It wasn’t until the fourth moon landing, two years after Apollo 11, that NASA supplied an Apollo crew with the tools it needed to take real advantage of its presence amid the “magnificent desolation” of that forbidding, airless environment: A beefed-up lunar module capable of supporting three full days on the regolith. Redesigned backpacks that supplied air, water, and power for longer explorations. And the most transformative equipment of all, a spindly aluminum go-kart that folded like a business letter to fit inside the lander and weighed all of 78 pounds in the moon’s one-sixth gravity.
Its tires were made of wire mesh. Its seats looked like beach chairs. Its four electric motors together managed just one horsepower. Its floorboard was one-fiftieth of an inch thick, about the same as the slimmest wood veneers, and would snap under an astronaut’s weight on Earth. Yet the lunar rover—or, in NASA parlance, the lunar roving vehicle, or LRV—upended all expectations of what was possible in a brief visit to another world.

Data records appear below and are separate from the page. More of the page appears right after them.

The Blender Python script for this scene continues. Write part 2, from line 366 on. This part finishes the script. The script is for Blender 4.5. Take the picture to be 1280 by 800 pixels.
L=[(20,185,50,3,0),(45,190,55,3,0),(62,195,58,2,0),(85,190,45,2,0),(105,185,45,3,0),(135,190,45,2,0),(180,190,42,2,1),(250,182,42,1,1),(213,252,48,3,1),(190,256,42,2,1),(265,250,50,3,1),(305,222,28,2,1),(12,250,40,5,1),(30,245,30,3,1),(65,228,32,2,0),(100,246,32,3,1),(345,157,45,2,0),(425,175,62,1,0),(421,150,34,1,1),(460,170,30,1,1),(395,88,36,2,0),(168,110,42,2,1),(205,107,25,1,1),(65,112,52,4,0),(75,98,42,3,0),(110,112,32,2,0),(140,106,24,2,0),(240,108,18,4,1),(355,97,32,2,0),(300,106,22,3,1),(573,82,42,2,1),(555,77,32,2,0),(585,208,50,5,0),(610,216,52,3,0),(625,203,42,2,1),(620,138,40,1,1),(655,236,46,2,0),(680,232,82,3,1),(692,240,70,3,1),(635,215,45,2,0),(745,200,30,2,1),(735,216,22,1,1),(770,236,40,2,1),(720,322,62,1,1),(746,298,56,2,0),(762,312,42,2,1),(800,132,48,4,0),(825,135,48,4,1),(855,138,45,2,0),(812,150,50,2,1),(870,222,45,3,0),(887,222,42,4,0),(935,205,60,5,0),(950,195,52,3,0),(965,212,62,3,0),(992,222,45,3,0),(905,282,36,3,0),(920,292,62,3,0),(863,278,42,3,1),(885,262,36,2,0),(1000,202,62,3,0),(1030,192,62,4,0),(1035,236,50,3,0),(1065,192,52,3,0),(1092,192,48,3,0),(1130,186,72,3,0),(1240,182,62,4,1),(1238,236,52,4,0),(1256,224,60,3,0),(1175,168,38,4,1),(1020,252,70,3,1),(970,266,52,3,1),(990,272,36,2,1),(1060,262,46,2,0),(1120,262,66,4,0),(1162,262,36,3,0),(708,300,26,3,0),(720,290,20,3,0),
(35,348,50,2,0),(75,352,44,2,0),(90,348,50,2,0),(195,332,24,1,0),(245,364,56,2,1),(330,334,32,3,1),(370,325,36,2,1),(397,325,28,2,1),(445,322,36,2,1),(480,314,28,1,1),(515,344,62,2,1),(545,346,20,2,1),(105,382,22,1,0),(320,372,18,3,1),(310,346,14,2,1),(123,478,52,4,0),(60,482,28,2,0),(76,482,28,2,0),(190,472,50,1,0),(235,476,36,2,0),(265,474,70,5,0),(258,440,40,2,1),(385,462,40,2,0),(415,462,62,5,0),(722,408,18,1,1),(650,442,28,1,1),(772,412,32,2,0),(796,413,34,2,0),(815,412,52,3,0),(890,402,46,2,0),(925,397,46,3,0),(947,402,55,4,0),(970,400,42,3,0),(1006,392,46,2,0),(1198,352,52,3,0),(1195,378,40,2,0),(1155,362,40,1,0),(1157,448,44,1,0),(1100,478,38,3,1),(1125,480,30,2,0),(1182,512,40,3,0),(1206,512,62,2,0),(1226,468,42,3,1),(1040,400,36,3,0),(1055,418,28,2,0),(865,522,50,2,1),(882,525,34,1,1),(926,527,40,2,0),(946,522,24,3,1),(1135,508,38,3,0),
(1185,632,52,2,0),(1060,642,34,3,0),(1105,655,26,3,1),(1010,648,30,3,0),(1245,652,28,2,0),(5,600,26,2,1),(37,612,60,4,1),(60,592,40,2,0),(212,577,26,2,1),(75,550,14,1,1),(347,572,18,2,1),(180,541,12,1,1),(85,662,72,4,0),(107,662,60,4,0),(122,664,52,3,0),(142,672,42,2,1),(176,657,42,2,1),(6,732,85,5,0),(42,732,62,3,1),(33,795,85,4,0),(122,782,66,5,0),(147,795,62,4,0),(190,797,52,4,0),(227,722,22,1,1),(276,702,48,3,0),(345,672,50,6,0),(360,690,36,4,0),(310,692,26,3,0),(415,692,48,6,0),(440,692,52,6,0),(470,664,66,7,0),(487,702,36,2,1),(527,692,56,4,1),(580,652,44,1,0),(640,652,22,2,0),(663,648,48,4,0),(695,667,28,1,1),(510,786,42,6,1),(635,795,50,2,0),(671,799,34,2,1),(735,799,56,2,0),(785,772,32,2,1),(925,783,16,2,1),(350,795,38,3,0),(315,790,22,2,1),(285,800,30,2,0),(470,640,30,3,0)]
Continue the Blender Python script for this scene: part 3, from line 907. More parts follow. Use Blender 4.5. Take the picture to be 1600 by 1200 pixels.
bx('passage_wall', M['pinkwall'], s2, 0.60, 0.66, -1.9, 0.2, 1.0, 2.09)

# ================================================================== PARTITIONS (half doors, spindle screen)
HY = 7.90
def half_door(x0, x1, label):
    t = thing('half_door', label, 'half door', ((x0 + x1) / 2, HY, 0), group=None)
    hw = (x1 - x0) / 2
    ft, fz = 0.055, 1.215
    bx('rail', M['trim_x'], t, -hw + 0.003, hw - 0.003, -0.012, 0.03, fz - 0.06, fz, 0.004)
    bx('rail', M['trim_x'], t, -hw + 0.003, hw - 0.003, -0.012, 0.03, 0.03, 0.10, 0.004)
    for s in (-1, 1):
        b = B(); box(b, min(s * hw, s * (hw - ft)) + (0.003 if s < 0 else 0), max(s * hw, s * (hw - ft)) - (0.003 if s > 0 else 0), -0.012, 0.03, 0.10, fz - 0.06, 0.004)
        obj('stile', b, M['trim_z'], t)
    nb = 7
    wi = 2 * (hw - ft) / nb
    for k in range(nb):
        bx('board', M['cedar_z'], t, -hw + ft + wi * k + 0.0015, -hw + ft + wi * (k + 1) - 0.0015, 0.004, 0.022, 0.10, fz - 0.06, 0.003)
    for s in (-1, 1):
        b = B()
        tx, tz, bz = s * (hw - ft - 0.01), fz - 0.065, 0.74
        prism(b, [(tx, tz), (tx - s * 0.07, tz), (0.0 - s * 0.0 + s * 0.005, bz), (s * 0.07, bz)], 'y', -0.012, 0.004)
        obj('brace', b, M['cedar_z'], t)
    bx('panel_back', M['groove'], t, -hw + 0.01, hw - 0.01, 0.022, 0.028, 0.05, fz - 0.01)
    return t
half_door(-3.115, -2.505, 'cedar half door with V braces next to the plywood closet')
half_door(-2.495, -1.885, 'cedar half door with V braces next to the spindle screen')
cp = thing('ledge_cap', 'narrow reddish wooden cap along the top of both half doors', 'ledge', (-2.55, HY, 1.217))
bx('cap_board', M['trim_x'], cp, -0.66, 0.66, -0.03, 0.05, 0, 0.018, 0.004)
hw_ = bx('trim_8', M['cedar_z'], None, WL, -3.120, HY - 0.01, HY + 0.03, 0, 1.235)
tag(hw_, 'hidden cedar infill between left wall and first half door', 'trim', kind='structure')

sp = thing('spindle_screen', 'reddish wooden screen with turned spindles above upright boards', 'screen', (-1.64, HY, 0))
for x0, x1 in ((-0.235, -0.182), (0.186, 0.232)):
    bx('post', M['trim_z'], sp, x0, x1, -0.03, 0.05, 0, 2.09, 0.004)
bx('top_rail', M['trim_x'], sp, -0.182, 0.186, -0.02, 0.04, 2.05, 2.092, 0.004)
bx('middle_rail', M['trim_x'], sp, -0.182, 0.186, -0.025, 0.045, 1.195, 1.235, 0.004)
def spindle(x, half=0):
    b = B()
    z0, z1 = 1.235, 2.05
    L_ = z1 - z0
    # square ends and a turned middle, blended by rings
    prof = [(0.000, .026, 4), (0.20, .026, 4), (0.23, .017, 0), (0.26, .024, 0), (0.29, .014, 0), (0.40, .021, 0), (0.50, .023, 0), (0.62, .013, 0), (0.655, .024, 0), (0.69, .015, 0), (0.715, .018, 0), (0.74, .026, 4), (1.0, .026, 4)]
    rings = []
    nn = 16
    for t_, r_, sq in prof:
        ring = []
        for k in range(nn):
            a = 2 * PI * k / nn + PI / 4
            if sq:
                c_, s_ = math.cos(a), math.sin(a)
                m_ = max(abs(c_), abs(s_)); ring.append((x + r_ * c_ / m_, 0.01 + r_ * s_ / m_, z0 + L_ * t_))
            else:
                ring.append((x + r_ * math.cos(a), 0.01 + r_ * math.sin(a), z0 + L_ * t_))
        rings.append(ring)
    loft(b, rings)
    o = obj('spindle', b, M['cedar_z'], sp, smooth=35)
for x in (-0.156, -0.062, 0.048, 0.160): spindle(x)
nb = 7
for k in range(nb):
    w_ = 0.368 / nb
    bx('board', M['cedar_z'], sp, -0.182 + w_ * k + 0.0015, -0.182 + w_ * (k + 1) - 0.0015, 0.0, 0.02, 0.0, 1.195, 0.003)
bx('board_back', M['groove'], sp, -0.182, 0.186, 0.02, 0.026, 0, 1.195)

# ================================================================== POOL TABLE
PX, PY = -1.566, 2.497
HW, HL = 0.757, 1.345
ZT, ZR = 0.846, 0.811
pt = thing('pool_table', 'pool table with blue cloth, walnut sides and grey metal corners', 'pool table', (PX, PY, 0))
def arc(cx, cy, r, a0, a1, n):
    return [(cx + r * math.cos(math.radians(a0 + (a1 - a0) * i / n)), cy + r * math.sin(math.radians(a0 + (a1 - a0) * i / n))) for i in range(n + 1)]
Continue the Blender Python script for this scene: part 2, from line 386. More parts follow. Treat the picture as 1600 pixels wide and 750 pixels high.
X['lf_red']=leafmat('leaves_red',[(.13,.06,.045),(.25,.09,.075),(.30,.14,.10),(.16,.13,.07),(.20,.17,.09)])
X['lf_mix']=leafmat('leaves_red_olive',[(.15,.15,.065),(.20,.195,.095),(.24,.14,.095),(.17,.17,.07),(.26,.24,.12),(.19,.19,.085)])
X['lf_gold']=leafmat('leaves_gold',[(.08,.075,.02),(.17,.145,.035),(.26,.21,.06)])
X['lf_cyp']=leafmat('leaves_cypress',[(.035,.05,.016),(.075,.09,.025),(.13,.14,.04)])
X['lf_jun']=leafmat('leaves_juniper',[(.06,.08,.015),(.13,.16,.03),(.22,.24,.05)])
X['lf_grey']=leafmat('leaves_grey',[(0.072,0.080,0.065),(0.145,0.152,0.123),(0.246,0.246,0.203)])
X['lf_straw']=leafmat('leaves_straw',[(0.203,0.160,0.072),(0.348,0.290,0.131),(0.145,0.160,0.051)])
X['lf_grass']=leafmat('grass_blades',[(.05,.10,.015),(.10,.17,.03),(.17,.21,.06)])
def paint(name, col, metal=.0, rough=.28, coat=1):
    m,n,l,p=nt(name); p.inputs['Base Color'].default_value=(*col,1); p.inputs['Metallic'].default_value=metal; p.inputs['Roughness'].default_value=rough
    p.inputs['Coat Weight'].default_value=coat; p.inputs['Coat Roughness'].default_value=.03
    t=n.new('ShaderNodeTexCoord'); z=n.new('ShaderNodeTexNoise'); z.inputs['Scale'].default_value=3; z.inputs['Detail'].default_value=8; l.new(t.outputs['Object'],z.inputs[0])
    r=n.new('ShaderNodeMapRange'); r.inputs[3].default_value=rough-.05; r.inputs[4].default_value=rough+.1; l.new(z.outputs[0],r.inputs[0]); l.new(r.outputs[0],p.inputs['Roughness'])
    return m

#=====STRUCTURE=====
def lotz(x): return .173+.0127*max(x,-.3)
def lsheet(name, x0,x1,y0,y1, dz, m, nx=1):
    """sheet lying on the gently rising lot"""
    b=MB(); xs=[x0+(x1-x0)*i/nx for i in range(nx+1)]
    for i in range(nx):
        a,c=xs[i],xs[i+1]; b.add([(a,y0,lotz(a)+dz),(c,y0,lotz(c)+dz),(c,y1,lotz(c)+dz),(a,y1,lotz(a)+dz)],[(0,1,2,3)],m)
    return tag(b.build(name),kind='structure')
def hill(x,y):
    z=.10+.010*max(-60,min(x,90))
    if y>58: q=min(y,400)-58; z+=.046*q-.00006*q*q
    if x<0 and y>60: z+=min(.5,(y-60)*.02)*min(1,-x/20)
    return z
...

“They were looking at how could the astronauts get the most bang for the buck—in getting around, in picking things up, in exploring,” says Saverio “Sonny” Morea, who oversaw the project at NASA’s Marshall Space Flight Center in Huntsville, Alabama. “A car came up pretty fast.”
A couple of seconds passed before he added: “Though it’s not a car. It’s really a spacecraft.”